Saturday 4 June 2022

Benjamin Niespodziany : part three

What poets changed the way you thought about writing?

To make this list would be a massive undertaking. If a writer is on their A game - if a book is really captivating me - then the lines and paragraphs are steadily changing the way I think about writing. This happens to me every week. Every week I learn a new way to approach a poem or a new technique or a new trick just by reading more than I write. That being said, the one's who made me throw my hands in the air, burn my manuscript, and realize anything was possible on the page?

Eric Baus. He has a poetry collection called The Tranquilized Tongue where every line starts with 'The'. 

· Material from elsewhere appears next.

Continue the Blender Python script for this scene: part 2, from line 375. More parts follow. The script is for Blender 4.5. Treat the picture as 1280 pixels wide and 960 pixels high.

C. Dylan Bassett. He has a book of one-act plays called The Invention of Monsters where each piece is titled [scene] yet it'd be nearly impossible to adapt a single one of them onto the stage.

Joanna Ruocco. Some may say she only writes prose but oh no, she is a poet. Her lines. Her lines. Every damn line. 

CAConrad. Have you read CAConrad? My god.

Fiston Mwanza Mujila. Perhaps the most musical poet I've encountered, where jazz bleeds on the page. Psychedelia and surrealism frequent the page and jazz, jazz, jazz runs rampant. His poetry collection The River in the Belly is the wildest poetry collection you haven't read, and his novella Tram 83 is still rattling in my brain. The late night jazz, the grass, the mines. He has another novel out called The Villain's Dance (2020), I'm just waiting (impatiently) on the English translation to be released. 

Zachary Schomburg and Mathias Svalina. I'm going to clump these two together like I would James Tate and Charles Simic, not only because I started reading them at the same time but because it was my first time finding story inside of poetry. A paragraph with captured tale. A prose poem tiptoeing in dreamland. Richard Brautigan introduced this sideways world to me, but Schomburg and Svalina crystallized it, pumped it full of more heart and more darkness and more sorrow and more loneliness and more joy and more beauty. I consider these two my poetry father and mother. You can decide which is which.